9. Из первичности «темного когито» тела проистекает главенство категорий отсутствия и пустоты в китайском мировоззрении. В канонах духовно-боевой гимнастики тайцзицюань говорится, например, что тело подвижника «не имеет ни форм, ни образов, и все пронизано пустотой». Но пустота, как уже говорилось, опустошает себя и оборачивается… великим изобилием образов, о чем говорится уже в «Дао-Дэ цзине»: «вещи рождаются в великом изобилии, я созерцаю их возврат». В месте покоя, со-в-местно с ним выявляется необозримое марево жизни или, как говорили в Китае, «чаща тьмы образов» (поразительное совпадение с древнегреческим образом первобытия как «леса», или гиле).
«Центрированность мгновения – лучшее определение китайского этоса….» — в мгновении нет никого, и благородного мужа, он остался в памяти вместе со своим телом.
Центрированность мгновения — это центр ничего, нуля.

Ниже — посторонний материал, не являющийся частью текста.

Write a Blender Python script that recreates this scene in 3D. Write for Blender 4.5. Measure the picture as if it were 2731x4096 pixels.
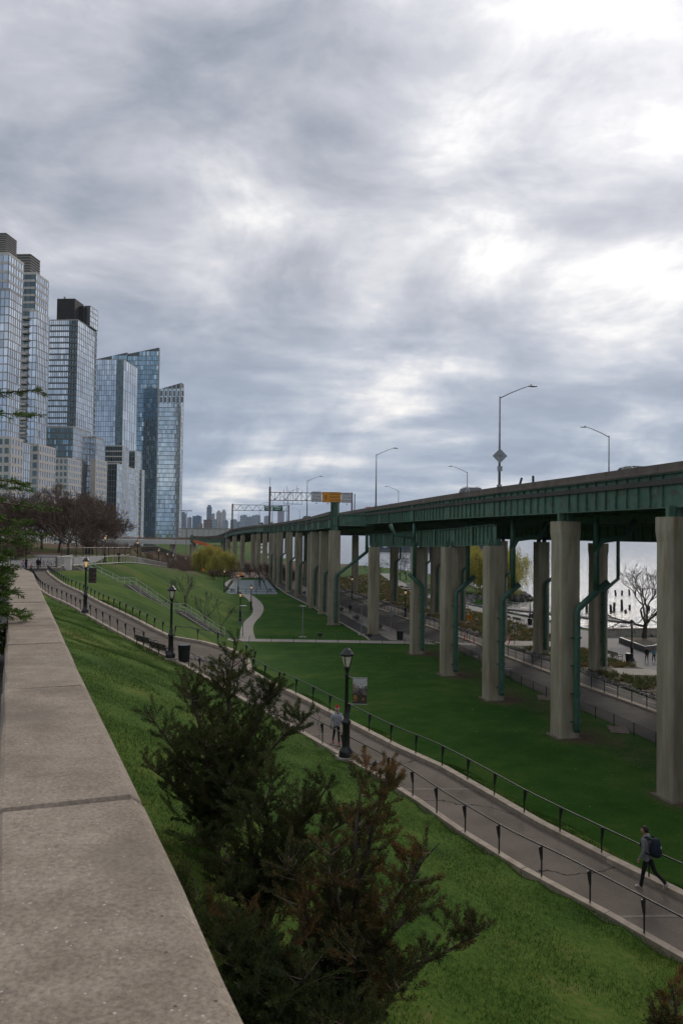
import bpy, math, random
import numpy as np
from mathutils import Vector, Matrix

for o in list(bpy.data.objects):
    bpy.data.objects.remove(o)
scene = bpy.context.scene
COL = scene.collection
R = math.radians
PI = math.pi

# ------------------------------------------------------------------ camera
EYE = 13.7
cam_data = bpy.data.cameras.new('camera')
cam = bpy.data.objects.new('camera', cam_data)
COL.objects.link(cam)
cam_data.sensor_fit = 'VERTICAL'
cam_data.sensor_height = 36.0
cam_data.sensor_width = 24.0
cam_data.lens = 28.0
cam_data.clip_start = 0.1
cam_data.clip_end = 20000
cam.matrix_world = Matrix.Translation((0, 0, EYE)) @ Matrix.Rotation(PI / 2 + math.atan(92.6 / 3185.8), 4, 'X') @ Matrix.Rotation(0.013, 4, 'Z')
cam_data.dof.use_dof = True
cam_data.dof.focus_distance = 45.0
cam_data.dof.aperture_fstop = 9.0
scene.camera = cam

# ------------------------------------------------------------------ sky and sun
SUN_AZ, SUN_EL = R(21), R(32)      # azimuth measured from +Y towards +X
world = bpy.data.worlds.new('World')
scene.world = world
world.use_nodes = True


class NT:
    """small node-tree helper"""

    def __init__(self, tree):
        self.t = tree
        tree.nodes.clear()

    def n(self, kind, **kw):
        nd = self.t.nodes.new(kind)
        for k, v in kw.items():
            if k.startswith('i_'):
                nd.inputs[k[2:].replace('_', ' ')].default_value = v
            else:
                setattr(nd, k, v)
        return nd

    def l(self, a, b):
        self.t.links.new(a, b)

    def math(self, op, a, b=None, c=None, clamp=False):
        nd = self.t.nodes.new('ShaderNodeMath')
        nd.operation = op
        nd.use_clamp = clamp
        for i, v in enumerate((a, b, c)):
            if v is None:
                continue
            if isinstance(v, (int, float)):
                nd.inputs[i].default_value = v
            else:
                self.t.links.new(v, nd.inputs[i])
        return nd.outputs[0]

    def ramp(self, fac, stops, interp='LINEAR'):
        nd = self.t.nodes.new('ShaderNodeValToRGB')
        nd.color_ramp.interpolation = interp
        els = nd.color_ramp.elements
        while len(els) > 1:
            els.remove(els[-1])
        els[0].position = stops[0][0]
        els[0].color = tuple(stops[0][1]) + (1,)
        for p, c in stops[1:]:
            e = els.new(p)
            e.color = tuple(c) + (1,)
        self.t.links.new(fac, nd.inputs[0])
        return nd.outputs[0]


w = NT(world.node_tree)
out = w.n('ShaderNodeOutputWorld')
tc = w.n('ShaderNodeTexCoord')
sep = w.n('ShaderNodeSeparateXYZ')
w.l(tc.outputs['Generated'], sep.inputs[0])
zz = w.math('MAXIMUM', sep.outputs[2], 0.0)
den = w.math('ADD', zz, 0.17)
px = w.math('DIVIDE', sep.outputs[0], den)
py = w.math('DIVIDE', sep.outputs[1], den)
comb = w.n('ShaderNodeCombineXYZ')
w.l(px, comb.inputs[0])
w.l(py, comb.inputs[1])
mp1 = w.n('ShaderNodeMapping')
mp1.inputs['Location'].default_value = (12.3, 4.4, 0.0)
mp1.inputs['Rotation'].default_value = (0, 0, R(10))
mp1.inputs['Scale'].default_value = (0.8, 1.15, 1.0)
w.l(comb.outputs[0], mp1.inputs[0])
n1 = w.n('ShaderNodeTexNoise', i_Scale=0.95, i_Detail=3.0, i_Roughness=0.45, i_Distortion=0.5)
n2 = w.n('ShaderNodeTexNoise', i_Scale=2.6, i_Detail=8.0, i_Roughness=0.56, i_Distortion=0.3)
for q in (n1, n2):
    w.l(mp1.outputs[0], q.inputs['Vector'])
mp3 = w.n('ShaderNodeMapping')
mp3.inputs['Location'].default_value = (14.4, 0.6, 7.1)
mp3.inputs['Scale'].default_value = (1.0, 1.0, 1.9)
w.l(tc.outputs['Generated'], mp3.inputs[0])
n3 = w.n('ShaderNodeTexNoise', i_Scale=4.6, i_Detail=9.0, i_Roughness=0.58, i_Distortion=0.35)
w.l(mp3.outputs[0], n3.inputs['Vector'])
sund = (math.sin(SUN_AZ) * math.cos(SUN_EL), math.cos(SUN_AZ) * math.cos(SUN_EL), math.sin(SUN_EL))
dot = w.n('ShaderNodeVectorMath', operation='DOT_PRODUCT')
w.l(tc.outputs['Generated'], dot.inputs[0])
dot.inputs[1].default_value = sund
dclamp = w.math('MAXIMUM', dot.outputs['Value'], 0.0)
glow = w.math('POWER', dclamp, 22.0)
v = w.math('MULTIPLY', n1.outputs['Fac'], 0.40)
v = w.math('MULTIPLY_ADD', n2.outputs['Fac'], 0.28, v)
v = w.math('MULTIPLY_ADD', n3.outputs['Fac'], 0.56, v)
v = w.math('MULTIPLY_ADD', glow, 0.085, v)
v = w.math('ADD', v, -0.137)
v = w.math('MULTIPLY_ADD', v, 1.24, -0.138)
hi = w.ramp(v, [(0.20, (0.20, 0.23, 0.285)), (0.30, (0.27, 0.30, 0.365)), (0.40, (0.375, 0.40, 0.46)), (0.50, (0.505, 0.52, 0.575)), (0.58, (0.66, 0.665, 0.70)), (0.66, (0.90, 0.89, 0.88)), (0.80, (1.12, 1.10, 1.07))])
lo_ = w.ramp(v, [(0.16, (0.11, 0.16, 0.26)), (0.30, (0.17, 0.24, 0.36)), (0.44, (0.25, 0.33, 0.46)), (0.52, (0.38, 0.45, 0.56)), (0.58, (0.58, 0.61, 0.67)), (0.66, (0.90, 0.87, 0.83)), (0.80, (1.05, 1.02, 0.98))])
lowf = w.n('ShaderNodeMix', data_type='RGBA')
w.l(w.math('MULTIPLY', zz, 3.2, clamp=True), lowf.inputs[0])
w.l(lo_, lowf.inputs[6])
w.l(hi, lowf.inputs[7])
gl = w.math('MULTIPLY_ADD', w.math('POWER', dclamp, 30.0), 0.22, 1.12)
cm = w.n('ShaderNodeVectorMath', operation='SCALE')
w.l(lowf.outputs[2], cm.inputs[0])
w.l(gl, cm.inputs['Scale'])
bgc = w.n('ShaderNodeBackground', i_Strength=1.0)
w.l(cm.outputs[0], bgc.inputs['Color'])
sky = w.n('ShaderNodeTexSky')
sky.sky_type = 'NISHITA'
sky.sun_disc = False
sky.sun_elevation = SUN_EL
sky.sun_rotation = SUN_AZ
bgs = w.n('ShaderNodeBackground', i_Strength=0.10)
w.l(sky.outputs[0], bgs.inputs['Color'])
cover = w.math('MULTIPLY_ADD', v, 3.0, -0.35, clamp=True)
cover = w.math('MULTIPLY_ADD', cover, 0.06, 0.90)
mixs = w.n('ShaderNodeMixShader')
w.l(cover, mixs.inputs[0])
w.l(bgs.outputs[0], mixs.inputs[1])
w.l(bgc.outputs[0], mixs.inputs[2])
w.l(mixs.outputs[0], out.inputs[0])

sun_data = bpy.data.lights.new('sun', 'SUN')
sun_data.energy = 1.5
sun_data.angle = R(14)
sun_data.color = (1.0, 0.90, 0.78)
sun = bpy.data.objects.new('sun', sun_data)
COL.objects.link(sun)
sun.location = (60, 120, 120)
sun.rotation_euler = Vector(sund).to_track_quat('Z', 'Y').to_euler()

vs = scene.view_settings
vs.view_transform = 'Standard'
vs.look = 'None'
vs.exposure = 0.0
vs.gamma = 1.0
vs.use_curve_mapping = False
cy = scene.cycles
cy.use_denoising = True
cy.max_bounces = 6
cy.diffuse_bounces = 3
cy.glossy_bounces = 3
cy.transmission_bounces = 4
cy.transparent_max_bounces = 6
cy.caustics_reflective = False
cy.caustics_refractive = False


# ------------------------------------------------------------------ helpers
def mat(name, c1, c2=None, scale=4.0, rough=0.8, bump=0.0, bscale=None, metal=0.0, spec=0.4, rnd=0.0, stretch=(1, 1, 1), lo=0.35, hi=0.65,
        stain=None, sscale=0.6, samt=0.5, detail=6.0, emit=None, estr=0.0, sub=0.0):
    m = bpy.data.materials.new(name)
    m.use_nodes = True
    k = NT(m.node_tree)
    o = k.n('ShaderNodeOutputMaterial')
    b = k.n('ShaderNodeBsdfPrincipled')
    k.l(b.outputs[0], o.inputs[0])
    b.inputs['Roughness'].default_value = rough
    b.inputs['Metallic'].default_value = metal
    b.inputs['Specular IOR Level'].default_value = spec
    if emit:
        b.inputs['Emission Color'].default_value = tuple(emit) + (1,)
        b.inputs['Emission Strength'].default_value = estr
    if c2 is None:
        c2 = tuple(min(1, x * 1.25) for x in c1)
    t = k.n('ShaderNodeTexCoord')
    mp = k.n('ShaderNodeMapping')
    mp.inputs['Scale'].default_value = stretch
    k.l(t.outputs['Object'], mp.inputs[0])
    if rnd:
        oi = k.n('ShaderNodeObjectInfo')
        sc = k.n('ShaderNodeVectorMath', operation='SCALE')
        k.l(oi.outputs['Location'], sc.inputs[0])
        sc.inputs['Scale'].default_value = 1.37
        k.l(sc.outputs[0], mp.inputs['Location'])
    nz = k.n('ShaderNodeTexNoise', i_Scale=scale, i_Detail=detail, i_Roughness=0.6)
    k.l(mp.outputs[0], nz.inputs['Vector'])
    col = k.ramp(nz.outputs['Fac'], [(lo, c1), (hi, c2)])
    if stain:
        ns = k.n('ShaderNodeTexNoise', i_Scale=sscale, i_Detail=5.0, i_Roughness=0.6)
        k.l(mp.outputs[0], ns.inputs['Vector'])
        f = k.math('MULTIPLY', k.math('MULTIPLY_ADD', ns.outputs['Fac'], 6.0, -3.1, clamp=True), samt)
        mx = k.n('ShaderNodeMix', data_type='RGBA')
        k.l(f, mx.inputs[0])
        k.l(col, mx.inputs[6])
        mx.inputs[7].default_value = tuple(stain) + (1,)
        col = mx.outputs[2]
    if rnd:
        hs = k.n('ShaderNodeHueSaturation')
        k.l(col, hs.inputs['Color'])
        k.l(k.math('MULTIPLY_ADD', oi.outputs['Random'], 2 * rnd, 1 - rnd), hs.inputs['Value'])
        col = hs.outputs[0]
    k.l(col, b.inputs['Base Color'])
    if bump:
        nb = nz
        if bscale:
            nb = k.n('ShaderNodeTexNoise', i_Scale=bscale, i_Detail=5.0, i_Roughness=0.6)
            k.l(mp.outputs[0], nb.inputs['Vector'])
        bp = k.n('ShaderNodeBump', i_Strength=1.0, i_Distance=bump)
        k.l(nb.outputs['Fac'], bp.inputs['Height'])
        k.l(bp.outputs[0], b.inputs['Normal'])
    if sub:
        b.inputs['Subsurface Weight'].default_value = sub
    return m


def leafmat(name, stops, rough=0.75, trans=0.25, scale=1.2):
    """foliage: colour picked per leaf by a world-space noise, some light through"""
    m = bpy.data.materials.new(name)
    m.use_nodes = True
    k = NT(m.node_tree)
    o = k.n('ShaderNodeOutputMaterial')
    g = k.n('ShaderNodeNewGeometry')
    t = k.n('ShaderNodeTexCoord')
    nz = k.n('ShaderNodeTexNoise', i_Scale=scale, i_Detail=4.0)
    k.l(t.outputs['Object'], nz.inputs['Vector'])
    f = k.math('ADD', k.math('MULTIPLY', nz.outputs['Fac'], 0.75), k.math('MULTIPLY', g.outputs['Random Per Island'], 0.25))
    c = k.ramp(f, stops)
    d = k.n('ShaderNodeBsdfPrincipled', i_Roughness=rough)
    d.inputs['Specular IOR Level'].default_value = 0.25
    k.l(c, d.inputs['Base Color'])
    tr = k.n('ShaderNodeBsdfTranslucent')
    k.l(c, tr.inputs['Color'])
    mx = k.n('ShaderNodeMixShader')
    mx.inputs[0].default_value = trans
    k.l(d.outputs[0], mx.inputs[1])
    k.l(tr.outputs[0], mx.inputs[2])
    k.l(mx.outputs[0], o.inputs[0])
    return m


def tag(o, label=None, cat=None, group=None, kind=None):
    if label:
        o['label'] = label
    if cat:
        o['category'] = cat
    if group:
        o['group'] = group
    if kind:
        o['kind'] = kind
    return o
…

Не быть в центрированности мгновения — означает возвращаясь к прошлому, витать в лабиринте рефлексии. И следовательно отказ от себя, акт «само-оставления» — это всего лишь отказ от заблуждений и выход из лабиринта рефлексии, где нет границ между «я» и «не-я», «это» и «то», субъекта и объекта. Это и есть возвращение к «единотелесности» — воротам ко всему чудесному в мире, «другому небу», которое прячется за тем что «я» видит «своими» глазами. Поэтому и говорится «встретил Будду — убей Будду», встретил благородного мужа — убей благородного мужа. Ведь это всего лишь ИЛЛЮЗИЯ убийства.